The answer to that question is a little like people arguing in court "it depends on what your definition of 'is' is." It seems like a simple question, but it's heavily loaded with both future implications and past precedents, and it can be very hard to answer questions like that unless you're prepared to back up your answer. He clearly hadn't done enough research to answer one way or the other.
> He clearly hadn't done enough research to answer one way or the other.
He definitely has, or at least he should have. When ETH switched to PoS things changed, but he hasn't officially updated his opinion on it and wasn't willing to go on record about it at this latest hearing.
You assume he hasn’t done research.
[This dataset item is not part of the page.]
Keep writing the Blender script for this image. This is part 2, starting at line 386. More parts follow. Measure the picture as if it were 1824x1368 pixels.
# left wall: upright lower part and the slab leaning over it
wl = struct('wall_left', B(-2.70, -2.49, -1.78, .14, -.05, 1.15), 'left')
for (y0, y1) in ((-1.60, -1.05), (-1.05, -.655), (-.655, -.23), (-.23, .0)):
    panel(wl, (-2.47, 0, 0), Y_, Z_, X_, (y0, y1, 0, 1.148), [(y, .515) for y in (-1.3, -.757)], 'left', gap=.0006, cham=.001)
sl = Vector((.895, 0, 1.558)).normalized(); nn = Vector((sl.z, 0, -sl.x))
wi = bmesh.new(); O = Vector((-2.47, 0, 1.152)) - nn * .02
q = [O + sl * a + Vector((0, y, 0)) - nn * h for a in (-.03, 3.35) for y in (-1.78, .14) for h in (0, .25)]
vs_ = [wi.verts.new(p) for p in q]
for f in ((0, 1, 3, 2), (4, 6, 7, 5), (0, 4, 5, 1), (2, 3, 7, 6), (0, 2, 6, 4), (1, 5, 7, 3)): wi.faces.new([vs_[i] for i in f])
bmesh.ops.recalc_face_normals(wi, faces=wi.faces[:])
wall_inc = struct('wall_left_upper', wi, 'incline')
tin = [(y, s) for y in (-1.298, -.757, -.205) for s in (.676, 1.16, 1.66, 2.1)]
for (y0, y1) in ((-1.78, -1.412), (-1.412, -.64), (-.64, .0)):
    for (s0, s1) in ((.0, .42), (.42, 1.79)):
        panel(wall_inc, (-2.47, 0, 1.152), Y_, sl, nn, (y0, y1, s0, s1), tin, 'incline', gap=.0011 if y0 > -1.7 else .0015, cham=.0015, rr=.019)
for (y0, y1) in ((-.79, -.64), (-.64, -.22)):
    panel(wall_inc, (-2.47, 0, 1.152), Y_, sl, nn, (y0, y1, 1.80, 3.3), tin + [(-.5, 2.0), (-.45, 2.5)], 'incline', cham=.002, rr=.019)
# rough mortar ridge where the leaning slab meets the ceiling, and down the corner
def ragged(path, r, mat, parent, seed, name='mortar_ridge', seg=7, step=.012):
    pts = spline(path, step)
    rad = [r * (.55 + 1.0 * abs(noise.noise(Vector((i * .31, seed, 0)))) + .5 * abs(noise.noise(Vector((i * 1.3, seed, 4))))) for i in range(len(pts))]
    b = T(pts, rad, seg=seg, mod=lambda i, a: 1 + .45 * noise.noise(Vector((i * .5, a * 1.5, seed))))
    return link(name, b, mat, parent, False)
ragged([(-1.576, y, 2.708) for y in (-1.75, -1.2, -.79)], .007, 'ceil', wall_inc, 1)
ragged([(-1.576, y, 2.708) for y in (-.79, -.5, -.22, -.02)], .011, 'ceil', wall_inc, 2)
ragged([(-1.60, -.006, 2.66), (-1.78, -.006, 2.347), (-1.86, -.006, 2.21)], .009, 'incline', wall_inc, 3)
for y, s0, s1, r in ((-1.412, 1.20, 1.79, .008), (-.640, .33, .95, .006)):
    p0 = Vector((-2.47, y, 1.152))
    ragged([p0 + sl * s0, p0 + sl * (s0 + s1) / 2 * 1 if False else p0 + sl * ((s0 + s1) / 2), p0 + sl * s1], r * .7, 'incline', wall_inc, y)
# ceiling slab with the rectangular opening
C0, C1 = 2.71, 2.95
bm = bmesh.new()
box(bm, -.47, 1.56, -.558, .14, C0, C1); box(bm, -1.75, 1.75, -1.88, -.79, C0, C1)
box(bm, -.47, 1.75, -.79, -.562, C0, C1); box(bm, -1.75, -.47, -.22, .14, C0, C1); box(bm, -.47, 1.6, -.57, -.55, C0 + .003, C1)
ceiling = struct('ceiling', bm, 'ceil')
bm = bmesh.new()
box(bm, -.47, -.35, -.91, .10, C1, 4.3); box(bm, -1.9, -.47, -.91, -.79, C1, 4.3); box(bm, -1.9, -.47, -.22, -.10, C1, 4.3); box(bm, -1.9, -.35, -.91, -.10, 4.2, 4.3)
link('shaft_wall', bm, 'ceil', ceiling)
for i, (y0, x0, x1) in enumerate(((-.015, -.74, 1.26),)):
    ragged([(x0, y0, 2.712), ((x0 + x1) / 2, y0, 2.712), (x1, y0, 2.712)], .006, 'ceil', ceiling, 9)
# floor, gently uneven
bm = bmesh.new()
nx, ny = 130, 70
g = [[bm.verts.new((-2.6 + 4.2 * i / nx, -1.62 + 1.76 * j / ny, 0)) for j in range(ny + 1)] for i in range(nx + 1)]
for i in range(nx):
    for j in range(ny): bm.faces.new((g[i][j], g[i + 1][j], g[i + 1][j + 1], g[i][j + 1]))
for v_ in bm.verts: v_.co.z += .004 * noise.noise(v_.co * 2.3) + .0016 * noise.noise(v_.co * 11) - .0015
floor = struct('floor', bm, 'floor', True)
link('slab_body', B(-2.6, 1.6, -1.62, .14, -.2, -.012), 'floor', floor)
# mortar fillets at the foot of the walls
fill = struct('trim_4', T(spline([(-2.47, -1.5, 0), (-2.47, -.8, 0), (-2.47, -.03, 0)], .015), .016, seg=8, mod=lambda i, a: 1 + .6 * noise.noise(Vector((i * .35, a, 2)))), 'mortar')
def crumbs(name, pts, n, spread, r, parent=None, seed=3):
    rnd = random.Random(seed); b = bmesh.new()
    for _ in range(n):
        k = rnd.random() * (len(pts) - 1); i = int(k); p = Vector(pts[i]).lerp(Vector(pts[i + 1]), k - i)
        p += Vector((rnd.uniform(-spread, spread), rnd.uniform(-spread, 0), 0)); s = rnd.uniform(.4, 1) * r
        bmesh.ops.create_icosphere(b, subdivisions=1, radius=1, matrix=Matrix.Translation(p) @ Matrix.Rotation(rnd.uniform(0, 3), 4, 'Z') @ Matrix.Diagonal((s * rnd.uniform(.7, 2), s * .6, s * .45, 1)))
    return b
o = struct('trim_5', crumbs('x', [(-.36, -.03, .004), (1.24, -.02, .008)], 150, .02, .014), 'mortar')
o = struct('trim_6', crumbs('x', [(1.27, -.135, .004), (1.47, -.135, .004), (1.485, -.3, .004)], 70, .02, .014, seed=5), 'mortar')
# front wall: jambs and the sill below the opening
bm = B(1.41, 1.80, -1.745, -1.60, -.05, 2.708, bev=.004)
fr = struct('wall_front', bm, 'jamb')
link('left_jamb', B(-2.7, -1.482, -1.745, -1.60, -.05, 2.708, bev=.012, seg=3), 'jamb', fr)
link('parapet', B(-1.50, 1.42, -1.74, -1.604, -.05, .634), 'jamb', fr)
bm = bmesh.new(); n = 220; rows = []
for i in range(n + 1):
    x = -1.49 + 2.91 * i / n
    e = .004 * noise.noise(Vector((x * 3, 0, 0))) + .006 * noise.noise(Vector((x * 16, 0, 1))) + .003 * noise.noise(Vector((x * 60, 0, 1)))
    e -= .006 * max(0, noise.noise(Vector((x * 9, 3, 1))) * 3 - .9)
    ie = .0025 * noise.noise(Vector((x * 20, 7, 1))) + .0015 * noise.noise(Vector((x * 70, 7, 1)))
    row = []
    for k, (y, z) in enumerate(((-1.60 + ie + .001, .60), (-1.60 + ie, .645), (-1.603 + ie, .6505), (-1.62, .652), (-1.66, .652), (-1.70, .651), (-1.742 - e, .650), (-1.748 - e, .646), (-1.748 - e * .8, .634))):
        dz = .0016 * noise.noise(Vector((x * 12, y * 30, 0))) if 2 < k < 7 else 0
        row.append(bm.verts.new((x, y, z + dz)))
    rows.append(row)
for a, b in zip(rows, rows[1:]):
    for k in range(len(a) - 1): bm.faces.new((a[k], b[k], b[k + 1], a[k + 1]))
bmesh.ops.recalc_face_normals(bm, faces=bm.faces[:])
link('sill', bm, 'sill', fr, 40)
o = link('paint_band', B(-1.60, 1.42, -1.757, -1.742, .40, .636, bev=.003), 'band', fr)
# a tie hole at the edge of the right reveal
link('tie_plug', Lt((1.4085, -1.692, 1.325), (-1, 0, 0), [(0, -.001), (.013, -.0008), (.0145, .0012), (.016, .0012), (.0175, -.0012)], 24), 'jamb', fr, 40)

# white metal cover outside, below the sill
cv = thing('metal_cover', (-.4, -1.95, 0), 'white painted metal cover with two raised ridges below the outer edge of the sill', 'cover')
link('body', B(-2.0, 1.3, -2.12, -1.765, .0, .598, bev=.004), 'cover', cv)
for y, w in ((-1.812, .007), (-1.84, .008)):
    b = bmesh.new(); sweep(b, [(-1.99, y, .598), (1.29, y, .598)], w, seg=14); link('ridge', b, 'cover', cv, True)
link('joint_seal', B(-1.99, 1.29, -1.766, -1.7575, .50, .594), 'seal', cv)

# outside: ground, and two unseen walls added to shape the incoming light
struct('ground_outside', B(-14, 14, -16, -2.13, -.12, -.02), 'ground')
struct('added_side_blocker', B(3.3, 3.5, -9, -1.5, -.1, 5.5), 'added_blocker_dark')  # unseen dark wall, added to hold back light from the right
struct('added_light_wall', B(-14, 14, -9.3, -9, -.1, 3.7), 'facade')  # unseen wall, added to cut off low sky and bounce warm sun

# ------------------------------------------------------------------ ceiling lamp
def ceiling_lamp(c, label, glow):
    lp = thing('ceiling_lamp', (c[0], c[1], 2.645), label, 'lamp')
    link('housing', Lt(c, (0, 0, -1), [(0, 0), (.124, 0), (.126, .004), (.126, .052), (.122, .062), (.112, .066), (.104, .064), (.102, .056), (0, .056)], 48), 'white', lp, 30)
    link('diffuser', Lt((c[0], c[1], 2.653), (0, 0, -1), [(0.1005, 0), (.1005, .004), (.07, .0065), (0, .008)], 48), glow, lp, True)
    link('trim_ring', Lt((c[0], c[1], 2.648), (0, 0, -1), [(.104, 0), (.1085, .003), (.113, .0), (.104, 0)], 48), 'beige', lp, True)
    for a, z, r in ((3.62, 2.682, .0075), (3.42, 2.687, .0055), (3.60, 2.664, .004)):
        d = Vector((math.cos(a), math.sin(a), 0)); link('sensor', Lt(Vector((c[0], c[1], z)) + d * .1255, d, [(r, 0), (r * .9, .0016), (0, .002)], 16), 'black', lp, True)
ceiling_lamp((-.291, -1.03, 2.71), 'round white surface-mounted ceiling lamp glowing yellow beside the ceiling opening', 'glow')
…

Instead it could be his research found there to not be a clear “good” answer and the response was his way out of making a call at such a relatively early industry stage.
> Although, oddly, he's never done a crypto transaction.
As Matt Levine wrote on his newsletter, saying that the SEC must have traded crypto to regulate it is like saying the DEA should have used meth to regulate meth -- if you think the thing is bad, then obviously you should understand it, then ban it, without using it yourself.
Now, people can disagree whether the thing is bad, but it would be foolish to assume that the SEC doesn't know how cryptocurrency works. If you look at the career paths and previous work of most of the top bureaucrats at the SEC, you'll see that they were usually involved in a great deal of legislation or had prominent positions in industry doing real projects.
There is reason to believe that if he did own it directly that would be a conflict of interest. Here is a actual similar story without hyperbole since this actually happened.
'Imagine someone trying to bring a injunction against Liberty Reserve without owning any any stock in the company or having ever used their products'.
I think you may misunderstand the level or type of research that is involved in answering this question. It's mostly not about cryptocurrency: understanding that is the easy part of answering this question. The real research that needed to be done is on the law, and it is much more complicated and convoluted, and can result in unclear answers until someone gets sued and a court is forced to decide one way or the other.
I'm sure that they will write a nice, thorough opinion once they are done with their research. They are not going to be dropping that opinion to answer a surprise question (ie not something they knew was going to be asked) in a congressional hearing.
I am aware of what happened in the testimony. "In private beforehand" doesn't mean "by written request several weeks ahead of time." That would be the requirement to get an answer here.